Saturday, March 5, 2011

Healing from Loss

When someone you love dies, the sadness consumes you. Nothing can prepare you for the pain and for a while, nothing can comfort you. Fortunately, the pain does eventually stop paralyzing you and life begins again. Monday marks a year since my father died, and I can honestly say that I'm doing much better than a year ago. However I woke up this morning at 6:33 am, about two hours earlier than I usually do on a Saturday, and all I could do is think about my father and how I miss him.

Losing my father, felt like I had just entered the Twilight Zone. Because someone I had loved for over 35 years, who took care of me and protected me my entire life, was gone, and wasn't coming back. I did a lot of sleeping after he passed, because when I slept, I didn't feel any pain. Sometimes I still feel like I'm living in an alternate reality. Like he's stuck somewhere between the planets and I'm stuck here, without him.

The first three months were the worst. I didn't want to talk to anyone, and I didn't want anyone to talk to me. I was consumed by pain, and then anger. I was angry that people expected me to go on with life as usual. And while I knew it was meant to comfort me, I would get more angry when people told me "it's okay, he's with God." While I believed that he was with God, things certainly were not okay. My father was gone, and I was in so much pain, sometimes I felt like I was dying. Eventually though, I realized that I did have to move on with my life. It’s easier said than done, but fortunately for me, God stepped in and pulled me out of my sadness.

After having a meltdown at work a month prior, I was riding the subway to work one day, reading the Sophie Kinsella book "Remember Me?" It had been my only escape from the pain but I had never really laughed while reading it until that day. I was on the part of the book where the main character is finally comfortable enough to have sex with the husband she doesn't remember. Until he asks her a very awkward, robotic question. The scene was so hysterical that I literally belted laughter out loud, and couldn't stop laughing. If I had been drinking something, I would have spit out the drink and possibly had some come through my nose. For the first time in months, I actually felt joy.

It was at that moment of joy that I heard God's voice. I heard him say "this is the April I know and love. Funny and full of life. This is the way you have to be again." I remember feeling emotional, but still happy, realizing that my father would speak the same words to me if he were here. It was then that I knew I had to let the pain go, stop mourning his life, and start living mine again.

Now when I feel like crying, sometimes I do, but sometimes instead, I reminisce about how fun he was to be around. He had a ton of crazy expressions that always made me laugh. For instance, he would refer to people as "jokers" and call money "duckets" instead of cash, like normal people. Or he would say that he'd "be back in a few shakes" when he would go out. I sometimes find myself using these same phrases and laugh out loud, and it turns my sadness to joy.
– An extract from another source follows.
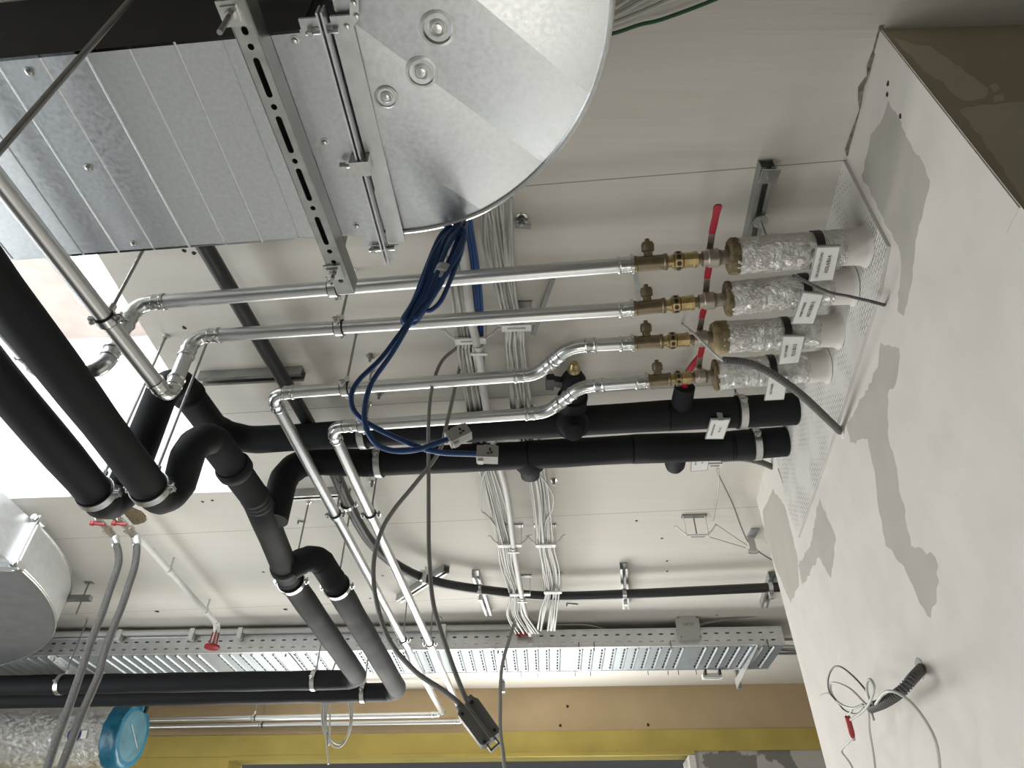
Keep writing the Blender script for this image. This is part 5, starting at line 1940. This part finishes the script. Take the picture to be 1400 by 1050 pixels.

Joy knowing that I was blessed to have a father with such an animated and entertaining spirit.

So while this upcoming Monday marks a year since he’s been gone, I choose to celebrate his life, rather than mourn it. I know my father would want for me to be happy and go on with my life. And while my life sometimes feels very empty without him, it’s the only life I have, and I’ve got to keep pushing on. As an adult, I’ve come to learn that those things in life that are the hardest for us to do, usually are the things we need to do most. They are painful, and sometimes take all the strength we have, but they are the decisions that make life easier in the long run. They help us to move on to live the life we are meant to live. It’s not easy, but God never said this life would be easy; he did however say that he would never leave us; and that’s something I can definitely live with.

5 comments:

Anonymous said...

So raw, and gripping. Thanks for sharing these feelings. These are the exact thoughts I had when I was dealing with my grandmother's passing. DeQ

Anonymous said...

Powerful message!!!

Anonymous said...

Thank you and I praise God for such a blessing you are!

Emptynest2010 said...

I know exactly how you feel because went through the same things when my dad passed September 2004. I'm currently still mourning the death of my only brother, he passed September 2010. I'm amazed at how God's powerful hands reached out and pulled me back from the deep hole I had sunk into. This post is special, thanks for sharing.

CreoleInDC said...

So sorry for your loss but your words were beautiful.